### Short problem:
Write out all of the lines below, exactly and completely.
....
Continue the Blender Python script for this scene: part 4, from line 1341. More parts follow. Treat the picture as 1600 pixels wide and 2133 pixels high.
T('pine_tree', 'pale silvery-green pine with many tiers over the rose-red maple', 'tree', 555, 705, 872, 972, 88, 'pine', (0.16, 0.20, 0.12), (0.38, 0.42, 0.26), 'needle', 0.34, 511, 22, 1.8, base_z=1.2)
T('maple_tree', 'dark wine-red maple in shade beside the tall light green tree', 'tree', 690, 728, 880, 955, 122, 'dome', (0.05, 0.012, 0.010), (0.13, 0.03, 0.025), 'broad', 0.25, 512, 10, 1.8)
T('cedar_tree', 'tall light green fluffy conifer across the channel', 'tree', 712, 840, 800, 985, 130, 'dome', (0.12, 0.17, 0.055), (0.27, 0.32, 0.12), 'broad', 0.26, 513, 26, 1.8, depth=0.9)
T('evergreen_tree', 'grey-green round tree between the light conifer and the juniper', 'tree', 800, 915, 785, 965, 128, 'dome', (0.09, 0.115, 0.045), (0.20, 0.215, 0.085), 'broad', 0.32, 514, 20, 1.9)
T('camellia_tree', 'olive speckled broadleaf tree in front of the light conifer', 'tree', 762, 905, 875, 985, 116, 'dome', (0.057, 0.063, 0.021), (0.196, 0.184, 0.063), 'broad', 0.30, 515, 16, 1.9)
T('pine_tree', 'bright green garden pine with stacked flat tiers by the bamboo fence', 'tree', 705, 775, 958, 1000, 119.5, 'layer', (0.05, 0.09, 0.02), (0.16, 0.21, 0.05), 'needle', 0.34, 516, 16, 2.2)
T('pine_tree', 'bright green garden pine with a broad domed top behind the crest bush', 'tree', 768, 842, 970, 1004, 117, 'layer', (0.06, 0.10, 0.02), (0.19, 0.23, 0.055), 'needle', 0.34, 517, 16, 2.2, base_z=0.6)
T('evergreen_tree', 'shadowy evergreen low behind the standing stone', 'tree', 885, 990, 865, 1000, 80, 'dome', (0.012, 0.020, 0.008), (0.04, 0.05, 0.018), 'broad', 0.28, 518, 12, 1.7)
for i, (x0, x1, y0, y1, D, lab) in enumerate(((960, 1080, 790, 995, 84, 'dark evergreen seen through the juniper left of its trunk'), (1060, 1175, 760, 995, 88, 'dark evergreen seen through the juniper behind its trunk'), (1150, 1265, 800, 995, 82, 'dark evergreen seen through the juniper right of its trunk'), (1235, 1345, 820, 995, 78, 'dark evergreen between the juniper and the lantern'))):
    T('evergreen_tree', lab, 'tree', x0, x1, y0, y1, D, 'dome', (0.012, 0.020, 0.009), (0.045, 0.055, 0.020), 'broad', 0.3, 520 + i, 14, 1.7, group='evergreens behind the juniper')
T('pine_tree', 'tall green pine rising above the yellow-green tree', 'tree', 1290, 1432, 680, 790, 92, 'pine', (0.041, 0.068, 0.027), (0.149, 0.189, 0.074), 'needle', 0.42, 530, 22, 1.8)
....
### Task result:
Continue the Blender Python script for this scene: part 4, from line 1341. More parts follow. Treat the picture as 1600 pixels wide and 2133 pixels high.
T('pine_tree', 'pale silvery-green pine with many tiers over the rose-red maple', 'tree', 555, 705, 872, 972, 88, 'pine', (0.16, 0.20, 0.12), (0.38, 0.42, 0.26), 'needle', 0.34, 511, 22, 1.8, base_z=1.2)
T('maple_tree', 'dark wine-red maple in shade beside the tall light green tree', 'tree', 690, 728, 880, 955, 122, 'dome', (0.05, 0.012, 0.010), (0.13, 0.03, 0.025), 'broad', 0.25, 512, 10, 1.8)
T('cedar_tree', 'tall light green fluffy conifer across the channel', 'tree', 712, 840, 800, 985, 130, 'dome', (0.12, 0.17, 0.055), (0.27, 0.32, 0.12), 'broad', 0.26, 513, 26, 1.8, depth=0.9)
T('evergreen_tree', 'grey-green round tree between the light conifer and the juniper', 'tree', 800, 915, 785, 965, 128, 'dome', (0.09, 0.115, 0.045), (0.20, 0.215, 0.085), 'broad', 0.32, 514, 20, 1.9)
T('camellia_tree', 'olive speckled broadleaf tree in front of the light conifer', 'tree', 762, 905, 875, 985, 116, 'dome', (0.057, 0.063, 0.021), (0.196, 0.184, 0.063), 'broad', 0.30, 515, 16, 1.9)
T('pine_tree', 'bright green garden pine with stacked flat tiers by the bamboo fence', 'tree', 705, 775, 958, 1000, 119.5, 'layer', (0.05, 0.09, 0.02), (0.16, 0.21, 0.05), 'needle', 0.34, 516, 16, 2.2)
T('pine_tree', 'bright green garden pine with a broad domed top behind the crest bush', 'tree', 768, 842, 970, 1004, 117, 'layer', (0.06, 0.10, 0.02), (0.19, 0.23, 0.055), 'needle', 0.34, 517, 16, 2.2, base_z=0.6)
T('evergreen_tree', 'shadowy evergreen low behind the standing stone', 'tree', 885, 990, 865, 1000, 80, 'dome', (0.012, 0.020, 0.008), (0.04, 0.05, 0.018), 'broad', 0.28, 518, 12, 1.7)
for i, (x0, x1, y0, y1, D, lab) in enumerate(((960, 1080, 790, 995, 84, 'dark evergreen seen through the juniper left of its trunk'), (1060, 1175, 760, 995, 88, 'dark evergreen seen through the juniper behind its trunk'), (1150, 1265, 800, 995, 82, 'dark evergreen seen through the juniper right of its trunk'), (1235, 1345, 820, 995, 78, 'dark evergreen between the juniper and the lantern'))):
    T('evergreen_tree', lab, 'tree', x0, x1, y0, y1, D, 'dome', (0.012, 0.020, 0.009), (0.045, 0.055, 0.020), 'broad', 0.3, 520 + i, 14, 1.7, group='evergreens behind the juniper')
T('pine_tree', 'tall green pine rising above the yellow-green tree', 'tree', 1290, 1432, 680, 790, 92, 'pine', (0.041, 0.068, 0.027), (0.149, 0.189, 0.074), 'needle', 0.42, 530, 22, 1.8)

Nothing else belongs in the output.